Rainbow table definition
A rainbow table is a large, precomputed table designed to cache the output of cryptographic hash functions to decrypt hashed passwords into plaintext. Rainbow tables were invented by IT expert Philippe Oechslin, who published a paper on his work in 2003. The method itself is based on research from the early 1980s by Martin Hellman and Ronald Rivest that explored the performance trade-offs between processing time and the memory needed for cryptanalysis. “Rainbow” refers to the colors used within a table to represent different reduction functions and steps. These create a colorful rainbow with a corresponding number of iterations.
How do rainbow tables work?
For security reasons organizations have, for several years, typically stored users’ passwords using hashes. Hashing algorithms disguise passwords and make them unviewable to anyone without inverting the hash function. This can technically be achieved via brute-force attacks, but as the set of possible password outcomes grows, it becomes more and more infeasible to use this method.
Rainbow tables greatly reduce the complexity in cracking large numbers of passwords through a pre-generated data set of password hashes. Vast numbers of hashed passwords can be run through this data set and, following several stages of reduction by which hashes are split into smaller components, computed and linked to words and letters to reveal whole passwords in plaintext.

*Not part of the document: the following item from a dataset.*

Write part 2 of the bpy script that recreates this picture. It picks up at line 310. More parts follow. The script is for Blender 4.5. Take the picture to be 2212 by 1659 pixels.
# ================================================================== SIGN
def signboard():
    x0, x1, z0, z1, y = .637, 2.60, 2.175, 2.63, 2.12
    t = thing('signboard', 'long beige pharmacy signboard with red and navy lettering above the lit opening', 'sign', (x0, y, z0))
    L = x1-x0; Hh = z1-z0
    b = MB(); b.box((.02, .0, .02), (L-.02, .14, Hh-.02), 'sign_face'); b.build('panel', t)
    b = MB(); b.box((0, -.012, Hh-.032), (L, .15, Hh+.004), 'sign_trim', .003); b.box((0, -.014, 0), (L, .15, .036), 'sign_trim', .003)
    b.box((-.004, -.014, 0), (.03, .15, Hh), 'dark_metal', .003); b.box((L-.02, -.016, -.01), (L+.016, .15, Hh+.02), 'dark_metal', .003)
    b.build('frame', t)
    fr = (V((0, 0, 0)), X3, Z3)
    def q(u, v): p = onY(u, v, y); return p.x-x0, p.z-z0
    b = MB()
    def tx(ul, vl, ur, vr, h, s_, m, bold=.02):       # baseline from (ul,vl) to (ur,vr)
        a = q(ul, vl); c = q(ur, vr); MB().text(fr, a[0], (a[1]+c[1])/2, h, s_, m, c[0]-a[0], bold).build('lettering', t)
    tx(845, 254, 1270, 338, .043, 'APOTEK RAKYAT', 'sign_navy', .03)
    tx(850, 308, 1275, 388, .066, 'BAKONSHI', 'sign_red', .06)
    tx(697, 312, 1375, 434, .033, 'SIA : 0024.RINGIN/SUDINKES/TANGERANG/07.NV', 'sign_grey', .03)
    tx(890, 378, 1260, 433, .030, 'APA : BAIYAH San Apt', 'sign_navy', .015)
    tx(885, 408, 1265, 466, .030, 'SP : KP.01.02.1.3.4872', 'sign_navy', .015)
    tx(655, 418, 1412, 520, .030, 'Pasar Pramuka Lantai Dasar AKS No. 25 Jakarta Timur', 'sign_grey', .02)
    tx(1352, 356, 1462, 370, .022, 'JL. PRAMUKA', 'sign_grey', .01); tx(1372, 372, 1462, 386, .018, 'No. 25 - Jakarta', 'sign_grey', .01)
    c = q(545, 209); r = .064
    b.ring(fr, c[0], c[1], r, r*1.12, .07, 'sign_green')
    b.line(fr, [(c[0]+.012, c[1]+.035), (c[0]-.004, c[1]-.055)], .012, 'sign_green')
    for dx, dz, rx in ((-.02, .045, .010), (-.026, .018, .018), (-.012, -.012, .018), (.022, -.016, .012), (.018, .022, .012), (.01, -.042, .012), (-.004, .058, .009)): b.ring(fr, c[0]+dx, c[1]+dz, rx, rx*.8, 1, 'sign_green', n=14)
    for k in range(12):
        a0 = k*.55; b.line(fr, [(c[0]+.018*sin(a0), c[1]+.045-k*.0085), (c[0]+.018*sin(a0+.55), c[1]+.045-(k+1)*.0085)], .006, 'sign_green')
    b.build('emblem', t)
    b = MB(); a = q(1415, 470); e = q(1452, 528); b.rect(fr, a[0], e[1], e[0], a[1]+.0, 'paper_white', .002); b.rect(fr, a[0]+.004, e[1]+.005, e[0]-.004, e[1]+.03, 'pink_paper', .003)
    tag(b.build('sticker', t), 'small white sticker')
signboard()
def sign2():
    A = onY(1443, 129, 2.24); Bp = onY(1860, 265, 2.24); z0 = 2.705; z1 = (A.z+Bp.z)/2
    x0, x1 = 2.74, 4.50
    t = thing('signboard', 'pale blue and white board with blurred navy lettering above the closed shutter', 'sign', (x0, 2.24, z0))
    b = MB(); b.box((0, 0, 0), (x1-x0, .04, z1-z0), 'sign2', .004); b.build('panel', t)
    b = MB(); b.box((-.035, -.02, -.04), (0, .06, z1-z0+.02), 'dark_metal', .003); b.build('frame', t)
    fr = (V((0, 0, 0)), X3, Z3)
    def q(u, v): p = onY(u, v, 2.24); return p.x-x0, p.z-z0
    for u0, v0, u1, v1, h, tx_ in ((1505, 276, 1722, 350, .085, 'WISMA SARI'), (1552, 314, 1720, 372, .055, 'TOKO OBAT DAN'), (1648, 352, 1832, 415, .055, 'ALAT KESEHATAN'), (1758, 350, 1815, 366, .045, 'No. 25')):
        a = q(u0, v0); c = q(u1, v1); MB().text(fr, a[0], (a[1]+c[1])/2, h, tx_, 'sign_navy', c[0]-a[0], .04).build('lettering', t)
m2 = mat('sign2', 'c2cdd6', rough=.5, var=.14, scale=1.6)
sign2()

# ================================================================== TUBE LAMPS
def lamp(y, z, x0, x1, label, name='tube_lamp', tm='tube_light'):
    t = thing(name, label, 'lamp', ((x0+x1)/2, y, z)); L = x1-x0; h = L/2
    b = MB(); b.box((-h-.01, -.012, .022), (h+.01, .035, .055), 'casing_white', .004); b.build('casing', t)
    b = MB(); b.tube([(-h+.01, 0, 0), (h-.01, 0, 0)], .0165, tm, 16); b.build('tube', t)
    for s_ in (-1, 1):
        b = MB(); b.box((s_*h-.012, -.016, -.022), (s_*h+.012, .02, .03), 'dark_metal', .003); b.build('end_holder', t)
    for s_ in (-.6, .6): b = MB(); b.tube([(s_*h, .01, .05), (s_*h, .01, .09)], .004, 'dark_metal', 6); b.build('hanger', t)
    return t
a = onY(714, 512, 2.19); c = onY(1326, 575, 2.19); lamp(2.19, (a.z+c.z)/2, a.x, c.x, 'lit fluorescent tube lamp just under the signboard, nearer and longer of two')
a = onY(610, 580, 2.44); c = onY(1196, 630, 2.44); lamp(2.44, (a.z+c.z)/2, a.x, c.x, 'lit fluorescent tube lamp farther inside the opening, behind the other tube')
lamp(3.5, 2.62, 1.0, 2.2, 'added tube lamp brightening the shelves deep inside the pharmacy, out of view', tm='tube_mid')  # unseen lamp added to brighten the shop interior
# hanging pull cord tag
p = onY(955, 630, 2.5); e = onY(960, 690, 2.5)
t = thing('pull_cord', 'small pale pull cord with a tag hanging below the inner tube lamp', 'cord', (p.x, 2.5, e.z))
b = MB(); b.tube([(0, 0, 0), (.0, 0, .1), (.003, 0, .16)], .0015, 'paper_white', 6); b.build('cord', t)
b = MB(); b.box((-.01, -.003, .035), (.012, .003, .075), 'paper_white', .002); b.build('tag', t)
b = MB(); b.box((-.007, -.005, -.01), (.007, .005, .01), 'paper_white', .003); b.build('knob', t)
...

Rainbow table creator Oechslin tells CSO: “Rainbow tables allow you to reduce the effort of cracking a password by using large amounts of memory. You organize the passwords in chains, and only store the first and last element of each chain. The tables only contain a fraction of the passwords (i.e., one in 100,000) and they allow you to crack all passwords with only a fraction of the effort. The larger you make the table, by keeping a larger fraction of passwords, the faster the cracking is. This is why it is called a trade-off.” Over the years, rainbow tables have proved most effective against the popular but particularly weak password hashing algorithm LAN Manager hash, used in the earlier days of Windows.
Rainbow tables have typically been of interest to those on both sides of the law. For ethical security researchers, they’ve provided a means to check the effectiveness of password security standards. For threat actors, they’ve made it easier to crack passwords for malicious gain, testing what they can access with the passwords since most people (at least to some degree) reuse passwords across accounts.
Rainbow table attacks and prevention
Preventing rainbow table attacks is straightforward, explains Javvad Malik, security awareness advocate at KnowBe4. “It requires adding a salt (an extra random value) to every hashed password,” he says. “If an attacker only has the rainbow table but not the salt, it’s not enough and they won’t be able to match the password without that added bit of randomness. It’s like taking a fingerprint for authentication and then stamping a random shape over the top of it—and you need both for a perfect match.”
While pretty much all companies today salt hashed passwords by default, “you’re always going to find some developer that’s made an app or something which may use a really poor password hashing mechanism,” Malik explains. Likewise, an organization could still be using an outdated password hashing algorithm. Either of these two things could potentially make a company vulnerable to a rainbow table attack.
There’s also the possibility of attackers who lack newer or vastly more effective password cracking methods opting to use the more traditional rainbow table approach to see what they can find. After all, rainbow tables still work well for decrypting short keys, for example to crack GSM A5/1 encryption, points out cryptographer JP Aumasson.
Rainbow tables vs. modern password cracking
From a modern password cracking threat perspective though, rainbow tables are mostly obsolete, and that’s not only due to the previously mentioned commonality of password salting that makes them ineffective. They have also long since been replaced by more advanced, powerful practices less hampered by limitations. “Rainbow tables rarely provide value compared to optimized GPU-based cracking, because they are very specific to a given password hash and password type, and they’re slow to generate,” JP Aumasson explains.
Oechslin agrees, adding that more modern password cracking techniques have driven rainbow tables into almost complete obscurity over the last 10 years or so. “They are redundant except for very specific cases. When GPU became an alternative way to crack passwords, this tremendously increased the speed at which hashes can be cracked,” he says.
Jeremi Gosney, founder and CEO of distributed password cracking company Terahash, concurs. “Modern password cracking is highly dynamic, and requires agility, flexibility, and scalability. Rainbow tables are static, rigid, and not at all scalable—they are the antithesis of modern password cracking. Even if you don’t have the horsepower of GPUs, employing modern techniques will still net you a far higher hash yield than rainbow tables will.” Probabilistic candidate generation, rules, hybrid attacks, and now even machine learning candidate generation are far superior to rainbow tables, he says.
Perhaps the most relevant aspect of rainbow tables today is their use in education and training, with many universities and security qualifications still covering them, Malik points out. “It’s useful to understand, in the full picture, what security needs to be aware of when it comes to passwords. They are also a good example of how security has improved over time and teach us what we can do about other threat vectors.”